Just here to tell you that this video is going to EXPLODE! Maybe not immediately, but eventually almost surely :). Keep at it, awesome visuals. Small note: there is a bit of an echo, which can be fixed by putting some padding/blankets on the walls/ceiling.
I hope you’re right! I’m trying not to get ahead of myself here, but, especially with your words, I’m hopeful.
Also, thanks for the echo advice. I just ordered some surrounding curtains which should help. I’ve already shot several videos without them, but eventually the echo will be gone.
Thanks again - it’s always nice to hear from you.

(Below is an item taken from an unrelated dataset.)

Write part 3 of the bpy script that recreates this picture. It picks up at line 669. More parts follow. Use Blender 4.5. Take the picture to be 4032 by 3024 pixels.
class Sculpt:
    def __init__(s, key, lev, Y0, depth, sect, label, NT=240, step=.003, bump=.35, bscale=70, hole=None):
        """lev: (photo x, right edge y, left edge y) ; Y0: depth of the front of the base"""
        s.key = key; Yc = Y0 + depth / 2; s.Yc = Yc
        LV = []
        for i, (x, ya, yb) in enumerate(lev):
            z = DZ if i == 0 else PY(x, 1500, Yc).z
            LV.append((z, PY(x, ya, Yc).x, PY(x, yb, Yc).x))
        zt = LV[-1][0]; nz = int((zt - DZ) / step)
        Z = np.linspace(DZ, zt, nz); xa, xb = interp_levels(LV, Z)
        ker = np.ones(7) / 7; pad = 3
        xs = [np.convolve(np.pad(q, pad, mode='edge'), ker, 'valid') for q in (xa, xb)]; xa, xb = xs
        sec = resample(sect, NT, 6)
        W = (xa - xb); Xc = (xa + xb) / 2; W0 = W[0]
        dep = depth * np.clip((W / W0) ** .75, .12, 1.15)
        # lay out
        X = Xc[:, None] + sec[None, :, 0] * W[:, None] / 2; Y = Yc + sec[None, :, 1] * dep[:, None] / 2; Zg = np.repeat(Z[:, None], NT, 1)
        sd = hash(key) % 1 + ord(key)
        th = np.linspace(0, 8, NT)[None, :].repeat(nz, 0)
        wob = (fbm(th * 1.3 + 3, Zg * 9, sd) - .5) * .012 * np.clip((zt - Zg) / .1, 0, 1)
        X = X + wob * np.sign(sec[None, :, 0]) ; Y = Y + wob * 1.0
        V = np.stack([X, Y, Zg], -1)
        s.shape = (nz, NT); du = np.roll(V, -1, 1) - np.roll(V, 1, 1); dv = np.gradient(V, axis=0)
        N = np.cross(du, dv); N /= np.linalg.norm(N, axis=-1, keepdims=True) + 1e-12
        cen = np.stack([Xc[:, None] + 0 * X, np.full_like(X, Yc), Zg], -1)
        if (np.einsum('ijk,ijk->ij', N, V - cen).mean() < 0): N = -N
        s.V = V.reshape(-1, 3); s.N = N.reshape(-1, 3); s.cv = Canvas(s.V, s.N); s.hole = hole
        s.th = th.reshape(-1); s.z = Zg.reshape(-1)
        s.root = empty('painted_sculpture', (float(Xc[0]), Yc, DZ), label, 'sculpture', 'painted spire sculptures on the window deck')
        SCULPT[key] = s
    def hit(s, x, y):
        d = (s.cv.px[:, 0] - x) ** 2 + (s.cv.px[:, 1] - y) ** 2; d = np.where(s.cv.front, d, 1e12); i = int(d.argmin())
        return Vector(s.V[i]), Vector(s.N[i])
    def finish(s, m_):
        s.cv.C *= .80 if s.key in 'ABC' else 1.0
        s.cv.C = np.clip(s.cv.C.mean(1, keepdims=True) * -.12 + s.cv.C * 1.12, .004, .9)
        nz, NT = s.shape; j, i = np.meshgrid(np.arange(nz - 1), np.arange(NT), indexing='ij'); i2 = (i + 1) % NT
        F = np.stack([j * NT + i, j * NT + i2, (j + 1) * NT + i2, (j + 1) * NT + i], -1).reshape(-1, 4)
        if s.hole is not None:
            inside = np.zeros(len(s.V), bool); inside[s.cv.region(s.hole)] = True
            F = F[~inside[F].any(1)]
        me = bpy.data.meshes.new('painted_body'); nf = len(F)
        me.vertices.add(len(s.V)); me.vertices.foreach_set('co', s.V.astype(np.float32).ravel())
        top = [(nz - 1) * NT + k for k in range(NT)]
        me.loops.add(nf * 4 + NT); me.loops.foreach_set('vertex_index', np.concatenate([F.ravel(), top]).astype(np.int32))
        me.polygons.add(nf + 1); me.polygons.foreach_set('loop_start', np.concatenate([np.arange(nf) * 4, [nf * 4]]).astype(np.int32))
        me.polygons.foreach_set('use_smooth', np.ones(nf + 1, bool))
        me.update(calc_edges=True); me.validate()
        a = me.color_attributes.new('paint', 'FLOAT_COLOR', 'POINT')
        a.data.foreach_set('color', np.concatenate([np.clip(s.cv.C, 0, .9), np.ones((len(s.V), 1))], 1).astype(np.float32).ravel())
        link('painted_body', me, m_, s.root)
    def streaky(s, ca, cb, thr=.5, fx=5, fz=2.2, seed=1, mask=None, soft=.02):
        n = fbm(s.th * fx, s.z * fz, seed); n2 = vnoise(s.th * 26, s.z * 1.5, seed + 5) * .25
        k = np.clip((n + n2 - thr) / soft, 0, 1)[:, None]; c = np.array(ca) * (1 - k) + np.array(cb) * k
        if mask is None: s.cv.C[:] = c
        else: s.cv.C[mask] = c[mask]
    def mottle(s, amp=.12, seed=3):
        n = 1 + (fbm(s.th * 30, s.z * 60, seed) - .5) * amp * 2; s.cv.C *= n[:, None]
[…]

this video is so underrated. the way you explained it alongside the provided demonstration makes it easily a top 5 between all tutorials regarding linear regression
Thank you - it's one of my less appreciate ones, but you're changing that
In case you're wondering if anyone laughed at the 0:19 joke, I definitely laughed. Dunno if it qualified as a rare honest use of the term "LOL", but it was a clearly audible guffaw, so, a CAG I guess.
Haha good thing I didn’t cut it! I almost did
Same here; just sitting quietly and couldn't help laughing. Good thing I wasn't in a library; I might've been shush'd😁
I was not sure how to comment... as I can hardly find the words to express how good this explanation is. Thanks a lot!
I think you expressed it well - glad you enjoyed! More coming
perfect explanation and visualization! thank you a lot making this
Going back to review your earlier stuff. It's good to see it was quality also from early on.
I hope your channel blows up. This is a clear, concise discussion that keeps things on point without pulling too many punches. Great presentation.
Can I request random effects next? ;-)
Thank you! I sure hope so too :)
And hell yea I’m going to do random effects. May take a little while to get to, but those hierarchical models are def on the list.
Honestly, I feel a little privileged having found a good-content channel this early. I hope to see it grow too 😊
@define SIGINT I echo this. I have yet to find a good resource on mixed models...just "pretty good" ones.
Bro, the visualizations in the last half of the video were fantastic. Amazing work man. Keep it up!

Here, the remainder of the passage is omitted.